SOURCE : Cass.3ème Civ., 18 mai 2017, n°16-11.260
C’est ce que précise la Troisième Chambre Civile de la Cour de Cassation, dans cette décision, publiée au bulletin, comme suit :
« …
Attendu, selon l’arrêt attaqué (Paris, 2 décembre 2015), qu’en 1999, Mme X…a entrepris des travaux de restructuration de son appartement, comprenant l’allongement d’une mezzanine et la création d’une galerie et de deux salles de bains ; que M. Y…, architecte d’intérieur, agissant au nom de l’EURL Marc Y…, assurée auprès de la société Mutuelle des architectes français (la MAF), a été chargé de la maîtrise d’oeuvre ; que les travaux de maçonnerie ont été confiés à la société Spiga, assurée auprès des sociétés Axa et SMABTP ; qu’après résiliation amiable des contrats, en octobre 1999, et paiement des travaux réalisés, Mme X… a emménagé dans les lieux en l’état, a obtenu en référé le remboursement de sommes trop perçues par le maître d’oeuvre et a assigné en indemnisation l’EURL Marc Y…, qui a appelé en garantie la MAF, la société Spiga et ses assureurs ;
Sur les troisième et quatrième moyens du pourvoi principal, ci-après annexés : Attendu qu’il n’y a pas lieu de statuer par une décision spécialement motivée sur ces moyens qui ne sont manifestement pas de nature à entraîner la cassation ;
Mais sur le premier moyen du pourvoi principal :
Vu l’article 1792-6 du code civil ;
Attendu que, pour rejeter la demande de constatation de la réception tacite, l’arrêt retient que Mme X… a mis fin unilatéralement aux travaux, puis a décidé de vivre dans le chantier inachevé et dangereux pendant six ans, sans aval de l’architecte, et qu’il ne saurait être admis qu’une réception même tacite est intervenue, un tel acte se faisant de façon unique à la fin des travaux en présence de l’architecte, et que Mme X… n’a jamais sollicité qu’un tel acte intervienne et n’a protesté que six ans après l’occupation par elle des locaux sans formuler aucune réserve ;
Qu’en statuant ainsi, alors qu’elle avait relevé que Mme X… avait pris possession de son appartement, en octobre 1999, avant l’achèvement des travaux et qu’à cette date, elle avait payé le montant des travaux déjà réalisés, ce qui laissait présumer sa volonté non équivoque de recevoir l’ouvrage, la cour d’appel, qui n’a pas tiré les conséquences légales de ses propres constatations, a violé le texte susvisé ; …

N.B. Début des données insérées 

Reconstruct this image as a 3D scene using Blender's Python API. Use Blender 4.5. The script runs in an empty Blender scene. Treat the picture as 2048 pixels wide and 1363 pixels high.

CASSE ET ANNULE, mais seulement en ce qu’il refuse de fixer au mois d’octobre 1999 la réception tacite des travaux relatifs à la mezzanine et à la douche et de retenir que la responsabilité de la société Spiga et de l’EURL Marc Y… était engagée sur le fondement de l’article 1792 du code civil, que les sociétés Axa et MAF devaient garantir leurs assurés respectifs au titre de la police de responsabilité décennale, et condamne in solidum la société Spiga, l’EURL Marc Y… et la MAF à payer à Mme X… la seule somme de 5 888 euros au titre des désordres affectant la mezzanine et la douche, rejette la demande de l’EURL Marc Y… de condamnation de Mme X… à lui payer la somme de 23 986, 80 euros en règlement des travaux de menuiserie réalisés, l’arrêt rendu le 2 décembre 2015, entre les parties, par la cour d’appel de Paris ; … »
La réception peut intervenir même si les travaux ne sont pas achevés, dès lors que l’ouvrage est en état d’être habitable (Cass. 3ème Civ., 24 novembre 2016, n° 15-26.090), ce qui était le cas en l’espèce, puisque le maître d’ouvrage avait vécu dans son appartement pendant six ans.
La réception tacite pouvait donc être retenue puisqu’il avait, à l’époque payé les travaux réalisés, ce qui lui permettait de rechercher la responsabilité civile décennale des locateurs d’ouvrage, sur le fondement des dispositions de l’article 1792 du Code Civil, et la garantie consécutive de leurs assureurs responsabilité civile décennale.